In 1793, Jacques Louis David, the official artist of the French Revolution, painted the Death of Marat as a tribute to his slain friend, the revolutionary propagandist Jean-Paul Marat, in the wake of his assassination. The painting, which is today in the Museum of Fine Arts in Brussels, remains one of the defining images of that era. Most museum goers are at least cursorily familiar with the image and the story behind it.
So you probably know that the assassination in question took place during the Reign of Terror in the French Revolution, and that David’s depiction was used as Jacobin propaganda. You may know that Marat was killed by one Charlotte Corday, who gained entrance to his house by promising to give Marat dirt on enemies of the Revolution, then stabbed him.

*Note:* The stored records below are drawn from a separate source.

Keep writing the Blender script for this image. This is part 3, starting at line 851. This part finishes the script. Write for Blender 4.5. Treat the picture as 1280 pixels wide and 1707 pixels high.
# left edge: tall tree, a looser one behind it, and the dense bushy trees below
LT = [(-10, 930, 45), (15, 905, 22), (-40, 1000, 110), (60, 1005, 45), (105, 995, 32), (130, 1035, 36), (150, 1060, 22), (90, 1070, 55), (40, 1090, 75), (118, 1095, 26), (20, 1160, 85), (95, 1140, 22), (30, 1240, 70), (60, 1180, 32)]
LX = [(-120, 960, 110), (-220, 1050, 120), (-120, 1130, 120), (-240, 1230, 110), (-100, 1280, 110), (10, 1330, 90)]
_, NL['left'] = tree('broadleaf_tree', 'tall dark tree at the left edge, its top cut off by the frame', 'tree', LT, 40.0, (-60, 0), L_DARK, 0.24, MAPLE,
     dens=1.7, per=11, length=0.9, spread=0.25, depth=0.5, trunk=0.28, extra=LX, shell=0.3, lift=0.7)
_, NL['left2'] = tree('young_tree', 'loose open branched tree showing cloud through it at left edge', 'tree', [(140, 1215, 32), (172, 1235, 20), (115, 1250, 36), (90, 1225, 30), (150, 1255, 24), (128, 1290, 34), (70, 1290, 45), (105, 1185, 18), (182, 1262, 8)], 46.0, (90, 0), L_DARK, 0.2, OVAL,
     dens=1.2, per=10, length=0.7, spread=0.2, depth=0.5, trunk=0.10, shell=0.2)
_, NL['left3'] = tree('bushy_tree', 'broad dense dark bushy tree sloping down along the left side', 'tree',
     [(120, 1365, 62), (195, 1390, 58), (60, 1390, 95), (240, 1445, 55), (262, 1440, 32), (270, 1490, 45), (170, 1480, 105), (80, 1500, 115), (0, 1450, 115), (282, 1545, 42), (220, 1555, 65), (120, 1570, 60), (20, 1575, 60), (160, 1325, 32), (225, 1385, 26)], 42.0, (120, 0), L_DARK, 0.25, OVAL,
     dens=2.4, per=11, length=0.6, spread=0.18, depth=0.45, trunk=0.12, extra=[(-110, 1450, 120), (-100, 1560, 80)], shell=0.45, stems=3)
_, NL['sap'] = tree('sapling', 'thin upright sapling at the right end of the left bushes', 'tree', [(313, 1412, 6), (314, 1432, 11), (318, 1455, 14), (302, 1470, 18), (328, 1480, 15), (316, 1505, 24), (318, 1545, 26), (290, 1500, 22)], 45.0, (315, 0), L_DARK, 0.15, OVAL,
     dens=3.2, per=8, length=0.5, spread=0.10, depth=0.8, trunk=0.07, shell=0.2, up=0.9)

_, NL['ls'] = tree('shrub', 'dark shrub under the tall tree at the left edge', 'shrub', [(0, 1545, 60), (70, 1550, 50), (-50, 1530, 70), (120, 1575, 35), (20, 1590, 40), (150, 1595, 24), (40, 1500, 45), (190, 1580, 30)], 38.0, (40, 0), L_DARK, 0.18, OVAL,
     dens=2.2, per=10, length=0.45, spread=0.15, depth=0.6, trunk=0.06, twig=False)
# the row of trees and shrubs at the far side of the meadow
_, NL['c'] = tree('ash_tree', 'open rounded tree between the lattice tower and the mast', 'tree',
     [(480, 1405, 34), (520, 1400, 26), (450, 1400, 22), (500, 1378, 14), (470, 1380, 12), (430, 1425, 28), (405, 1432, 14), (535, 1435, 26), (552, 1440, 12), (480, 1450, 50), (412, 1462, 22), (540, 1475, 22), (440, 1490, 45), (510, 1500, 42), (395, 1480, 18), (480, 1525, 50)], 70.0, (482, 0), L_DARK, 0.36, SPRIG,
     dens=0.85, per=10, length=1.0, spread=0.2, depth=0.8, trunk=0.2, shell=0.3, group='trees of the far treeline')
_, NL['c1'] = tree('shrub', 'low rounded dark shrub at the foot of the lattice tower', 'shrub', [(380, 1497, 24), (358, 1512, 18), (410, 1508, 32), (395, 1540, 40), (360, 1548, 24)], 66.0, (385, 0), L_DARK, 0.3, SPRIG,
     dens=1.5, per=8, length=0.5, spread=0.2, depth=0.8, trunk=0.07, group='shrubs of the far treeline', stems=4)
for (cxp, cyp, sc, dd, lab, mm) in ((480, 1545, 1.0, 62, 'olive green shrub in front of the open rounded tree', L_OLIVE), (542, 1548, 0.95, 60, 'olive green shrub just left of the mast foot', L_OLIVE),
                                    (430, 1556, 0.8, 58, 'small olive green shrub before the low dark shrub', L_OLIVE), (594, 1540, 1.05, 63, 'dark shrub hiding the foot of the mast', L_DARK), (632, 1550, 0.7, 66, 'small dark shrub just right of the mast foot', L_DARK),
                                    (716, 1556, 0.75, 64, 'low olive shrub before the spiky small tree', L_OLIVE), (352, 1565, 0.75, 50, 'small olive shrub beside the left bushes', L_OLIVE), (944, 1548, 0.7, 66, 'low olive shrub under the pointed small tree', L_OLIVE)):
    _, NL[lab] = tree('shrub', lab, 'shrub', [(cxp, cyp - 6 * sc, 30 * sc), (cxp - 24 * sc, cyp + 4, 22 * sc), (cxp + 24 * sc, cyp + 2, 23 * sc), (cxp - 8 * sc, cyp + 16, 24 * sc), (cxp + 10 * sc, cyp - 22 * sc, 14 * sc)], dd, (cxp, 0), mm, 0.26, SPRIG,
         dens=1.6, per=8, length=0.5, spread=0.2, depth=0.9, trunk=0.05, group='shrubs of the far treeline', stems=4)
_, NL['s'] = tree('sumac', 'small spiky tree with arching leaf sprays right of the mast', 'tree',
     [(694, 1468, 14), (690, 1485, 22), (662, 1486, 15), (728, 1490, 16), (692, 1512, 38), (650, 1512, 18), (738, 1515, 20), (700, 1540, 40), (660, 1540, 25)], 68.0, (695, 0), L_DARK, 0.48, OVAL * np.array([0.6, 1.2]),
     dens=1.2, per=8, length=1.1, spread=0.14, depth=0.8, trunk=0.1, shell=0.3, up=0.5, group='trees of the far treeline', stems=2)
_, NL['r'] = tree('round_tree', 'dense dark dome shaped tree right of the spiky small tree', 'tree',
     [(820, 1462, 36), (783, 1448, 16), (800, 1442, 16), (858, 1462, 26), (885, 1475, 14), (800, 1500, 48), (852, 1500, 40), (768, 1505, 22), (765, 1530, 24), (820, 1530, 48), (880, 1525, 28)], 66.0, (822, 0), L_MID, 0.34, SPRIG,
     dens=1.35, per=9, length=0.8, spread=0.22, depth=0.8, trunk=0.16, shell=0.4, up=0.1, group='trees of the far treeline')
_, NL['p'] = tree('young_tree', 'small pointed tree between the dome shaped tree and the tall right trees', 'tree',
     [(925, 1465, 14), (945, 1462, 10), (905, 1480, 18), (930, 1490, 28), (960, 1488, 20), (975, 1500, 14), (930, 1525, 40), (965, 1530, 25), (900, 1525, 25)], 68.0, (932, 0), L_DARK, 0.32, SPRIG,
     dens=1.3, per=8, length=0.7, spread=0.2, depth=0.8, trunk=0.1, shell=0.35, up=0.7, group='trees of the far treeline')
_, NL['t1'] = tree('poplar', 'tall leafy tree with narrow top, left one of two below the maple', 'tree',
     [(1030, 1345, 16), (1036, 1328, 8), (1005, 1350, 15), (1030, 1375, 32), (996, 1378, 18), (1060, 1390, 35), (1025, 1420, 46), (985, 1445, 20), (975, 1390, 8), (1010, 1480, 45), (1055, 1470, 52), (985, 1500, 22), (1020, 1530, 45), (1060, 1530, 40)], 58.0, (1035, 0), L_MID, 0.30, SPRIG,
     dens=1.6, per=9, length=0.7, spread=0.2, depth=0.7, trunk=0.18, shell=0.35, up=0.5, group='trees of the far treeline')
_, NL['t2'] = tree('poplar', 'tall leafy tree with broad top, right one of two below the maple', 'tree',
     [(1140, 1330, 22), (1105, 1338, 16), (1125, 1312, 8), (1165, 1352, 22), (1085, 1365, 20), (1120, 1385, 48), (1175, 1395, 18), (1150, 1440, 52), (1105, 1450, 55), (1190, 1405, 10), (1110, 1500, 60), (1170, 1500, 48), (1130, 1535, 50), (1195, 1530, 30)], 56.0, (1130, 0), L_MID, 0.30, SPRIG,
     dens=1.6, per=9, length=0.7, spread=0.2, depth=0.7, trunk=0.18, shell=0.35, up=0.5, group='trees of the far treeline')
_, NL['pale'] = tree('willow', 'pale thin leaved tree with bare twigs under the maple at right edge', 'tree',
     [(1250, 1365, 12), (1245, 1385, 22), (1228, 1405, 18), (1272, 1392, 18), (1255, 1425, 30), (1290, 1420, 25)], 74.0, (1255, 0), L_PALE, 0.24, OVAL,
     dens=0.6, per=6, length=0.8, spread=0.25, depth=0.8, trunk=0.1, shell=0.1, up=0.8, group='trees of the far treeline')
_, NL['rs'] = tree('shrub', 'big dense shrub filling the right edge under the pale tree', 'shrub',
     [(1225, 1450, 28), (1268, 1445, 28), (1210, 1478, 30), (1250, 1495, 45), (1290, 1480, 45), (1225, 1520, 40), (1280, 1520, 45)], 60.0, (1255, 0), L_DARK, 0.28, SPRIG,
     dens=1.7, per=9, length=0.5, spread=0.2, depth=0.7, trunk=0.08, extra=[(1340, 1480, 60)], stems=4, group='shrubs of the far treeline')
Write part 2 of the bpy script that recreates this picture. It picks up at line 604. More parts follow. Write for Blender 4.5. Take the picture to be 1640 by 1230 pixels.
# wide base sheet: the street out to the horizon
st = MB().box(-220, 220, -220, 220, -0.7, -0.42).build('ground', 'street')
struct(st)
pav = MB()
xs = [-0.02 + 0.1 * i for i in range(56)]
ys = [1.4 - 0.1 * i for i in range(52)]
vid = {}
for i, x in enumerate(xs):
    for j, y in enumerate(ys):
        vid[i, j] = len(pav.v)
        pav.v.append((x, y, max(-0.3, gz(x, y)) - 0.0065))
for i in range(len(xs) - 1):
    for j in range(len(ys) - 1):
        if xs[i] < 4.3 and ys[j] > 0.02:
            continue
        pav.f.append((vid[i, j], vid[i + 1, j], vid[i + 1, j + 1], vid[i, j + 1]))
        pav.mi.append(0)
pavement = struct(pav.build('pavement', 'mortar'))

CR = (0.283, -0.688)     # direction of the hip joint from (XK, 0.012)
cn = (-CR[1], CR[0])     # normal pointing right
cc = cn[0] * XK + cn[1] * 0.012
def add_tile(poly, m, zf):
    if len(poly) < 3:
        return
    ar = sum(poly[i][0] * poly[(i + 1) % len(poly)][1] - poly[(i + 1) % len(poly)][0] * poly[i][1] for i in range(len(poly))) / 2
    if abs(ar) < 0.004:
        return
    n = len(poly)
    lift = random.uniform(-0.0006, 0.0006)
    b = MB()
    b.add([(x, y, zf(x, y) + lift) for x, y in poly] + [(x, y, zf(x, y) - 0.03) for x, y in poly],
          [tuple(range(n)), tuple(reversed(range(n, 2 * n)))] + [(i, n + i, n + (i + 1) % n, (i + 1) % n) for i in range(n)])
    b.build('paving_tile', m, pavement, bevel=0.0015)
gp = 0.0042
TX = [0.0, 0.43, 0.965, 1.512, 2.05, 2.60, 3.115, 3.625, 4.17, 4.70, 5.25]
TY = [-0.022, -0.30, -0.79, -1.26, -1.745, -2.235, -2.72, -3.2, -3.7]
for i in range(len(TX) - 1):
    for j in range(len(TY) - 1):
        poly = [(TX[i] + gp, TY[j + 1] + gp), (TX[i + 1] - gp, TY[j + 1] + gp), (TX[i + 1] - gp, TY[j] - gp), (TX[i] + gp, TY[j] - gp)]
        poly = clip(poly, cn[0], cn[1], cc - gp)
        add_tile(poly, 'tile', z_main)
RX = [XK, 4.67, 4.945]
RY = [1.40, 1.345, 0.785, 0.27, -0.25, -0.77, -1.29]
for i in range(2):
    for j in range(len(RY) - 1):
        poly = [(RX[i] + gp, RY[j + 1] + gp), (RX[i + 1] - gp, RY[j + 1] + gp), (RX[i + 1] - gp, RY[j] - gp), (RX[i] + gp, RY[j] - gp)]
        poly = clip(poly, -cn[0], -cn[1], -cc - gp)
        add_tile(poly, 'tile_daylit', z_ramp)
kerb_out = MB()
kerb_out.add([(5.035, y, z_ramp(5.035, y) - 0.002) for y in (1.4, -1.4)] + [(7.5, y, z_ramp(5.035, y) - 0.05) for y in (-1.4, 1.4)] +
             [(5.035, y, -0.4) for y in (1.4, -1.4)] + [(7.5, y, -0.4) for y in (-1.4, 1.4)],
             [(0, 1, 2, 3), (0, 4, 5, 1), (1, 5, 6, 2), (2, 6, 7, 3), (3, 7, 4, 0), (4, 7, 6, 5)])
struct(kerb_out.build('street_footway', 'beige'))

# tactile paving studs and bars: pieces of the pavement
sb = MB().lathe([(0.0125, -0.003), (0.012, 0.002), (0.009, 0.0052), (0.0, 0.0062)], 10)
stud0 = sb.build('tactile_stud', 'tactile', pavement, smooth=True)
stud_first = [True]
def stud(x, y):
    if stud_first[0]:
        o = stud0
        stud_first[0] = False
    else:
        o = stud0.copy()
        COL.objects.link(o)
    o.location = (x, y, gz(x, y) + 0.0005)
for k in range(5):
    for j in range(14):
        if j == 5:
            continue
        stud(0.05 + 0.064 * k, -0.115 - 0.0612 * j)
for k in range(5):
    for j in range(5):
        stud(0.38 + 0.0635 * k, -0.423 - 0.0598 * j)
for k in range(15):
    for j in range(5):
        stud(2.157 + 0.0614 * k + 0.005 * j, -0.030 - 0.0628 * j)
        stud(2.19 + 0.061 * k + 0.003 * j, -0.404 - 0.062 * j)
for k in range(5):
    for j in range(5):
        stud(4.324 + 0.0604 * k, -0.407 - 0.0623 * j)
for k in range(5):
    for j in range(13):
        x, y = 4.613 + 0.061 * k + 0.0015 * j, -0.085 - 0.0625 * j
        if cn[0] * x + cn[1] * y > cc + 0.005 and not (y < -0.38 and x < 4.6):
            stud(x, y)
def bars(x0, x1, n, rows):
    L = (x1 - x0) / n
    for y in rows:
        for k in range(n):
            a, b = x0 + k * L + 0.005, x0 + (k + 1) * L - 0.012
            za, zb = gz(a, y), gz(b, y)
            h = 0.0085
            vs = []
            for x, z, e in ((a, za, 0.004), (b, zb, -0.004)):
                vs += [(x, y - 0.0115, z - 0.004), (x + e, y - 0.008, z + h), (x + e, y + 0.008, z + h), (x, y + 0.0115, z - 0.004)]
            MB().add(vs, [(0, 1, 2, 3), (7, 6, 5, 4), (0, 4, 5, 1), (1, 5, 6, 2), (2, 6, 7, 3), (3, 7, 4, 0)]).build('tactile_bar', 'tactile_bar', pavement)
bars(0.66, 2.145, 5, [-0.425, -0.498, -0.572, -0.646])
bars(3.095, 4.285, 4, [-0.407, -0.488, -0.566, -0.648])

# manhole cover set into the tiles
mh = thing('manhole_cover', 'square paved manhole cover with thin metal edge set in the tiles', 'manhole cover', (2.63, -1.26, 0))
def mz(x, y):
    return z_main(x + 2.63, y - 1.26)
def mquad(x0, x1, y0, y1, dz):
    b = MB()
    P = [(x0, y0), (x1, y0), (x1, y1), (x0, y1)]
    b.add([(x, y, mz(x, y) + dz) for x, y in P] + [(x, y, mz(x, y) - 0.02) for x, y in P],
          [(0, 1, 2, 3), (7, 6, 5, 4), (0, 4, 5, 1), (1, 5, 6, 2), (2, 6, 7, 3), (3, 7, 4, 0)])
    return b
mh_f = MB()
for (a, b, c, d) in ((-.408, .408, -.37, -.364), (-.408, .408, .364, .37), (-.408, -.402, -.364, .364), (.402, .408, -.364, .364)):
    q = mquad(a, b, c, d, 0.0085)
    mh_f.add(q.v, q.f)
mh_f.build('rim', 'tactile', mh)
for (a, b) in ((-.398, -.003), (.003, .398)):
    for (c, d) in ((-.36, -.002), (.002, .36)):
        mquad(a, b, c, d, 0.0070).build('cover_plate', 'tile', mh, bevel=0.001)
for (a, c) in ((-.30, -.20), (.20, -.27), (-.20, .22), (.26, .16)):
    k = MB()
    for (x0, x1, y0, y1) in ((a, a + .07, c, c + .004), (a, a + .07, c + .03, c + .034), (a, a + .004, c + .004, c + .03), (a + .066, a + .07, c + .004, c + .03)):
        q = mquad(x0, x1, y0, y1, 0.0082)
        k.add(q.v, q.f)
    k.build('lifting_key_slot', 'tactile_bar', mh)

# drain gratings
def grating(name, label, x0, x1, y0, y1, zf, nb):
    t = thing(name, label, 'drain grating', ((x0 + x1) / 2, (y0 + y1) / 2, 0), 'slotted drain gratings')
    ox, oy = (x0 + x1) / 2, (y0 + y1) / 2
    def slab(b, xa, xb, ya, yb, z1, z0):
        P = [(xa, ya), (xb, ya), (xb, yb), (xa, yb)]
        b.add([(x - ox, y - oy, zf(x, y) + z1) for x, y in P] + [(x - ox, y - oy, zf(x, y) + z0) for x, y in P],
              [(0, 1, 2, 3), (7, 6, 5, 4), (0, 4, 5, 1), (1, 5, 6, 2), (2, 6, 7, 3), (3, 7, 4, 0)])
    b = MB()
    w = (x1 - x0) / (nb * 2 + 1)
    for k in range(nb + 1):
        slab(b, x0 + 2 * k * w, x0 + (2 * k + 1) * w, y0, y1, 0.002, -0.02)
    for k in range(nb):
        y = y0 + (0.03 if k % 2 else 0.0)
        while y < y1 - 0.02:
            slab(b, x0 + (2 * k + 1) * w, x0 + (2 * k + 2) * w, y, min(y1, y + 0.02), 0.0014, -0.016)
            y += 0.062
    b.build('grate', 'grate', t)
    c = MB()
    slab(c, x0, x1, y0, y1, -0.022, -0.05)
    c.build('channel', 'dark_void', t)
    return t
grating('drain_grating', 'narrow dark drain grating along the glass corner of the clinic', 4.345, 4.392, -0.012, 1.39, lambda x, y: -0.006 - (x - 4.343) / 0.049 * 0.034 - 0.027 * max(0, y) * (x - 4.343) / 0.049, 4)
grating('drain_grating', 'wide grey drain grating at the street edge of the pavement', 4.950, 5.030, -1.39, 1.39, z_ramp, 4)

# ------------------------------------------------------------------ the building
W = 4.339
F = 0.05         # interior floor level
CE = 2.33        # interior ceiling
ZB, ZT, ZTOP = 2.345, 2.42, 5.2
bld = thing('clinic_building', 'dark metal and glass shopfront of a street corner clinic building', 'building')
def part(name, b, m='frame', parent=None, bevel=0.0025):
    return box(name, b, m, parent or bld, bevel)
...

You may know that Marat is pictured in a bath tub because he had a skin condition that he was treating, and that the note shown gripped in his hand is meant as evidence of Corday’s trickery, showing a message from her asking for his help.
Here are three facts about the painting that go a little deeper.
1) It May Be His Tribute to Another Revolutionary as Well: Caravaggio
You may not think of austere Neoclassicism as connected to the bombastic Baroque. But scholars have called the Death of Marat David’s “most intense masterpiece of Caravaggism.”
As a student, David was likely very inspired by Caravaggio, who was not the most fashionable reference in France at the time. With its draped arm and stigmata-like, bloodless wound, the figure in Death of Marat echoes Caravaggio’s Entombment of Christ (1603). Marat’s dramatically lit, slack-jawed face also echoes Caravaggio’s Mary Magdalen in Ecstasy (1610).
The French Revolution rebelled against the church, and thus made religious iconography forbidden during this period. But the reference to Caravaggio’s works helped David render Marat a Revolutionary martyr. Since Marat’s newspaper was called “The Voice of the People,” and Caravaggio was famous (or infamous) for inserting images of the common people into Biblical scenes, the influence really makes sense.
2) Corday, Not Marat, Would be Celebrated in Art for Decades After ‘The Death of Marat’
Charlotte Corday, the assassin, is not depicted in David’s picture, which is part of what gives Marat’s figure its beautified, otherwordly status. During her trial, an unrepentant Corday stated she had acted to stop Marat from further fueling the Reign of Terror, saying, “I have killed one man to save a hundred thousand,” before being sent to the guillotine.
Corday’s dying wish was that her portrait be taken. National Guard officer Jean-Jacques Hauer, who had already taken some sketches of the prisoner, created her likeness in the hours just before her execution.
In the decades that followed, opinion on the Revolution turned, and so did opinions on the Death of Marat. David had to have the painting hidden away when he was exiled to Brussels. Meanwhile, Corday continued to be the subject of paintings and poetry that pictured her as a heroine, earring the nickname the “Angel of Assassination” by the mid-19th century.
Paul Baudry’s 1860 image of the same scene, made during the Second Empire, paints Corday into the image, as if flipping David’s image by 90 degrees to open up the view on the event.
But Jean-Joseph Weerts’s The Assassination of Marat (1880), featuring a steely Corday faced by a musical theater style explosion of angry French revolutionaries, has to take the cake for alternative renditions of of the scene.
3) Charles Baudelaire Brought ‘Marat’ Back to Life
The painting lingered in relative obscurity well after David’s death in 1825. The family even tried to sell it, unsuccessfully.
Charles Baudelaire, considered one of the first art critics as well as a modernist poet, gets credit for reinvigorating public enthusiasm for the painting. In 1846, upon seeing it in a small exhibition of works of David and Ingres in Paris, he penned an ode to the work that specifically placed its emotional truth above the politics of the day, and so set the stage for it to be revered beyond its immediate Revolutionary context:
There is something at once both tender and poignant about this work; in the icy air of that room, on those chilly walls, about that cold and funereal bath, hovers a soul. May we have your leave, you politicians of all parties, and you too, wild liberals of 1845, to give way to emotion before David’s masterpiece? This painting was a gift to a weeping country, and there is nothing dangerous about our tears.